В Равенсбурге на допросах ДП комиссии советский офицер часто уходил, прося продолжать работать без него, и часами не возвращался. Во главе комиссии стоял майор Рош, родившийся и кончивший гимназию в Москве. Он был женат на кубанской казачке и часто говорил, что не знает, кто он больше: русский или француз. Так вся проверка беженцев, а она нужна была для получения статуса ДП и права на выезд в заокеанские страны, прошла без сучка без задоринки и все стали ДП — перемещенными лицами.
Так продолжалось до 1947 года, пока большевики с их аморальными и бесчеловечными выходками не набили оскомину их союзникам, и те стали им отказывать в дальнейших претензиях на беженцев, а со временем постепенно и вытеснять их из своих зон. Только тогда настала жизнь для опекаемых в лагерях беженцев, и они стали жить лучше и тех, кто жил на частных квартирах, и лучше самих голодавших тогда немцев. Лагеря стали заметно распухать, переполняться людьми, жившими до того на положении бесправных: до того их преследовали, депортировали; немецкой полиции советчики грозили расправой, если она не выдаст им скрывающихся. Бывали и курьезы: вчерашний тиролец, в своем национальном костюме ежедневно проезжавший мимо дома, где я жил, вдруг заговорил по-русски — на единственном языке, который он знал. Люди вздохнули свободно. А американцы усердно фотографировали русских-баварцев в их новых, «национальных нарядах».

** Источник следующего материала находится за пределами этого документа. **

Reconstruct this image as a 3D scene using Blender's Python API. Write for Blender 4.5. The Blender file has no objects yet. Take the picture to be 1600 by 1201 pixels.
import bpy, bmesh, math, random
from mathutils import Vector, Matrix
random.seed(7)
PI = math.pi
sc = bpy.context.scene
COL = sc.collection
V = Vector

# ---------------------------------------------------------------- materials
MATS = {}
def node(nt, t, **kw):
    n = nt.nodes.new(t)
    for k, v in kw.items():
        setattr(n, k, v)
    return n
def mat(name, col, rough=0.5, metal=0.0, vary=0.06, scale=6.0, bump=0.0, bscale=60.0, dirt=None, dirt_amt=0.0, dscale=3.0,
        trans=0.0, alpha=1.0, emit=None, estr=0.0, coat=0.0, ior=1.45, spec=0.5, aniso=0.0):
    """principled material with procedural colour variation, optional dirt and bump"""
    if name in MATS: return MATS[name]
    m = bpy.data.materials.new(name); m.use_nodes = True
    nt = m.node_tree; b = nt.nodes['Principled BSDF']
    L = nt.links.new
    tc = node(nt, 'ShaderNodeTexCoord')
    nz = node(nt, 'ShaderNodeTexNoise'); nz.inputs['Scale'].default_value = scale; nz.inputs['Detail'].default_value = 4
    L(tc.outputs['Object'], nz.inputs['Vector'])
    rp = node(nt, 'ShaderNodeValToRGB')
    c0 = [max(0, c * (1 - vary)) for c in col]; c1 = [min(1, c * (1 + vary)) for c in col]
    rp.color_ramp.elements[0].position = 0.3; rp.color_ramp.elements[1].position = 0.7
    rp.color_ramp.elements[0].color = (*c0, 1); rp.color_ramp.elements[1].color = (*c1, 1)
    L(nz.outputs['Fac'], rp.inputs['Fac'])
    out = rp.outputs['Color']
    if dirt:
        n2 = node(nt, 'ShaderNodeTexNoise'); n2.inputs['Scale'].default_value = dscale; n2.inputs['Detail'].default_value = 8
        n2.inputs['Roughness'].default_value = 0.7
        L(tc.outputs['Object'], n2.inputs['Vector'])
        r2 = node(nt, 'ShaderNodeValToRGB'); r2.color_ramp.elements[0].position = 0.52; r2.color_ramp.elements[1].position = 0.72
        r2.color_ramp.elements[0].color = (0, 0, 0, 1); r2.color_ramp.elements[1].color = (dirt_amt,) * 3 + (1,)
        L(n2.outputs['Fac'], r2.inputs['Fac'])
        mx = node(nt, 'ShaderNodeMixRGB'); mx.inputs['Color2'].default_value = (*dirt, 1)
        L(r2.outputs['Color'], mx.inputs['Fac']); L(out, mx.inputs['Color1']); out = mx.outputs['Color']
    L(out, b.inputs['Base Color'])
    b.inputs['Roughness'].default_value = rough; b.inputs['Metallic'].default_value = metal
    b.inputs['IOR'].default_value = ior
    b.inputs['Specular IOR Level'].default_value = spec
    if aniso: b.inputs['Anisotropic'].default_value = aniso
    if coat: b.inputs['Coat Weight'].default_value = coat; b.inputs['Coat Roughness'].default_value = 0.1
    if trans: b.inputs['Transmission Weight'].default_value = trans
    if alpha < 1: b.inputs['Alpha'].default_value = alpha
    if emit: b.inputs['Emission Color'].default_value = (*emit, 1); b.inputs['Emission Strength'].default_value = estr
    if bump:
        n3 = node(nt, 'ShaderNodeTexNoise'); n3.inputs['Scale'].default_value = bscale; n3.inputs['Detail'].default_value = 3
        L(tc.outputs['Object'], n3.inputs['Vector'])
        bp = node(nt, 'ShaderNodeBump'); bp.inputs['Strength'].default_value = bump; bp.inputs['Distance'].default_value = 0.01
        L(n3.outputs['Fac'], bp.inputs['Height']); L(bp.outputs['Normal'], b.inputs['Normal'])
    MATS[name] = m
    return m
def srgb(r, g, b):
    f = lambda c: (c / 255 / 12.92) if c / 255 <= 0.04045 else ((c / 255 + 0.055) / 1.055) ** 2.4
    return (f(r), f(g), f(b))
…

К тому времени фюсеенекий лагерь перевезли в Мюнхен, в Шлейсхейм, а недалеко от него был такой же лагерь ДП в бывших эсэсовских казармах. В каждом лагере жили свыше шести тысяч человек. Были открыты гимназии и начальные школы, ряд прикладных курсов. Собрали педагогический совет и совет профессоров, которые допрашивали и выдавали соответствующие документы окончившим в Советском Союзе высшие учебные заведения, но не имевшим в силу обстоятельств документов об этом. За короткое время жизнь в лагерях закипела, и мюнхенцы довольно часто стали посещать лагеря ДП, чтобы приобрести что-нибудь из продуктов питания. Так продолжалось до тех пор, пока не стала развиваться немецкая экономика, а с другой стороны, и беженцы стали постепенно переселяться в заокеанские страны.
Переселение началось по афидевитам и по набору рабочей силы представителями заокеанских стран. Народ валом валил в приемочные учреждения, помогавшие выбраться подальше от большевиков. Психоз был до того велик, что люди даже не задумывались, куда они едут и что там их ожидает, лишь бы уехать подальше от советской чумы. Уезжали главным образом в Соединенные Штаты, в Канаду и в Австралию, но немало и в страны Латинской Америки. На приемочных комиссиях некоторые приемщики вели себя, как торговцы живым товаром, так, например, позволяли себе сосчитать, сколько во рту осталось зубов, есть ли смысл везти к себе такого работника. Был случай в Равенсбурге, когда на работу в Бразилию приняли молодую семью — мужа с женой и дочерью, а мать жены отказались принять. На просьбы взять и ее приемщик заставил старуху приседать, а она, присевши, не могла подняться, и мужу с женой пришлось после долгах уговоров приемщика дать ему расписку, что они обязываются содержать мать, чтобы она не легла обузой на бразильскую республику.